**PROBLEM TO WORK ON**
Going from the top of the data below, give again each line through the one containing "random.seed(11)", both ends kept.

**DATA SECTION**
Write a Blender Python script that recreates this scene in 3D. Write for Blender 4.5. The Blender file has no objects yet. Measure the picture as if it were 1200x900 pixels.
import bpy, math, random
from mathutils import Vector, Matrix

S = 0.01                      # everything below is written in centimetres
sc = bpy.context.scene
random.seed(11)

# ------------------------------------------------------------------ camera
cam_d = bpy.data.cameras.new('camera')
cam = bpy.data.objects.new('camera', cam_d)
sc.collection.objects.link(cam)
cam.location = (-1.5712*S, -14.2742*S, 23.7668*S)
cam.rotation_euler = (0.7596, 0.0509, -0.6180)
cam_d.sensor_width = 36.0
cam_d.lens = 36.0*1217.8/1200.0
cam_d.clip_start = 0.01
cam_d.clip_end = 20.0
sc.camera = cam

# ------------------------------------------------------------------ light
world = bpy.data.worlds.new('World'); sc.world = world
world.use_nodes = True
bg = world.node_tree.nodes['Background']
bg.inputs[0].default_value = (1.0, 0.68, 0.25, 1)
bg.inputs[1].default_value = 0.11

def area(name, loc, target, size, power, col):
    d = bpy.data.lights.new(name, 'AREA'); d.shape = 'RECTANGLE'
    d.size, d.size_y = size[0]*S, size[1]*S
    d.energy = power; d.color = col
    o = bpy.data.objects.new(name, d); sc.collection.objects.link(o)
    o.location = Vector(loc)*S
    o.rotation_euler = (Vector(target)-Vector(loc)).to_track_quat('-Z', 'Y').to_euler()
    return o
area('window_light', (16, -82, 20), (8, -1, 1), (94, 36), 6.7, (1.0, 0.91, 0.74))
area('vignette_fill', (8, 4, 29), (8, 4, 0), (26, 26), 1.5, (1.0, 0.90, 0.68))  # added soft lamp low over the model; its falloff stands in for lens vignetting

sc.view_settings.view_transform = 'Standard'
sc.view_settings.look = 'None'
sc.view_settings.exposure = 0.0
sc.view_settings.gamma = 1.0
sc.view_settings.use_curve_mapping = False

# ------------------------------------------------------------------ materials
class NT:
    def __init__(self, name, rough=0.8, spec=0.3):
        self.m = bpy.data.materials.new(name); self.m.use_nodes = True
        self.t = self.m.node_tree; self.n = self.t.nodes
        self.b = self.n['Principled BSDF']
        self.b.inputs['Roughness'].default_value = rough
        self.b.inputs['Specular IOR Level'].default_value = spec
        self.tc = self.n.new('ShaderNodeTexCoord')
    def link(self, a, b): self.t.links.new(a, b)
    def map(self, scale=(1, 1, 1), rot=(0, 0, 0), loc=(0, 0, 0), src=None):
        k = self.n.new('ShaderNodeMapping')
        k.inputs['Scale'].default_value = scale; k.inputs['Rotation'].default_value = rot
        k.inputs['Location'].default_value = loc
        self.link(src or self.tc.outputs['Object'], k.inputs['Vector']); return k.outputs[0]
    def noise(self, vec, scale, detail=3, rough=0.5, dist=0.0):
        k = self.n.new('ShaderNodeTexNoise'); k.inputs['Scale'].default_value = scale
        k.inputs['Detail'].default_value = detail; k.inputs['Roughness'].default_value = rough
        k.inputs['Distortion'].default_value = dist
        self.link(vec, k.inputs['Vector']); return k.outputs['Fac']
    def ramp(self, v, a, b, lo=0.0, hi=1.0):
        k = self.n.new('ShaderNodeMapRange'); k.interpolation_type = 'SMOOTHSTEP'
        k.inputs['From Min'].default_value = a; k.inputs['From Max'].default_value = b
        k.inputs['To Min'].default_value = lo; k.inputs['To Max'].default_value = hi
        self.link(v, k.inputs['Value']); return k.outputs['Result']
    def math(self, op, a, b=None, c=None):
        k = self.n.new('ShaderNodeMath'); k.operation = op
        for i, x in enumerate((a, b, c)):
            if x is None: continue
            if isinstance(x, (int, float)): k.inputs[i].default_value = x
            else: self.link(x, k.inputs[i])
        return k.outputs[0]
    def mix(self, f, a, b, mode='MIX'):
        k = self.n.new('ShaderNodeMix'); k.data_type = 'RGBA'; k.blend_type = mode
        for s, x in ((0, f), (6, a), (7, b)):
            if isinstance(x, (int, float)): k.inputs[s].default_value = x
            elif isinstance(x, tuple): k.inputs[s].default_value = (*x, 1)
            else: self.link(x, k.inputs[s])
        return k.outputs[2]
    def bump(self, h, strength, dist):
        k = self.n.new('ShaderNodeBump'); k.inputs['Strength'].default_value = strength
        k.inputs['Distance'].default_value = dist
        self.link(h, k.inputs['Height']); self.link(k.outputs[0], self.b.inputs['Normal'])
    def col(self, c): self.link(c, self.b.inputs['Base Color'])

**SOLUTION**
Write a Blender Python script that recreates this scene in 3D. Write for Blender 4.5. The Blender file has no objects yet. Measure the picture as if it were 1200x900 pixels.
import bpy, math, random
from mathutils import Vector, Matrix

S = 0.01                      # everything below is written in centimetres
sc = bpy.context.scene
random.seed(11)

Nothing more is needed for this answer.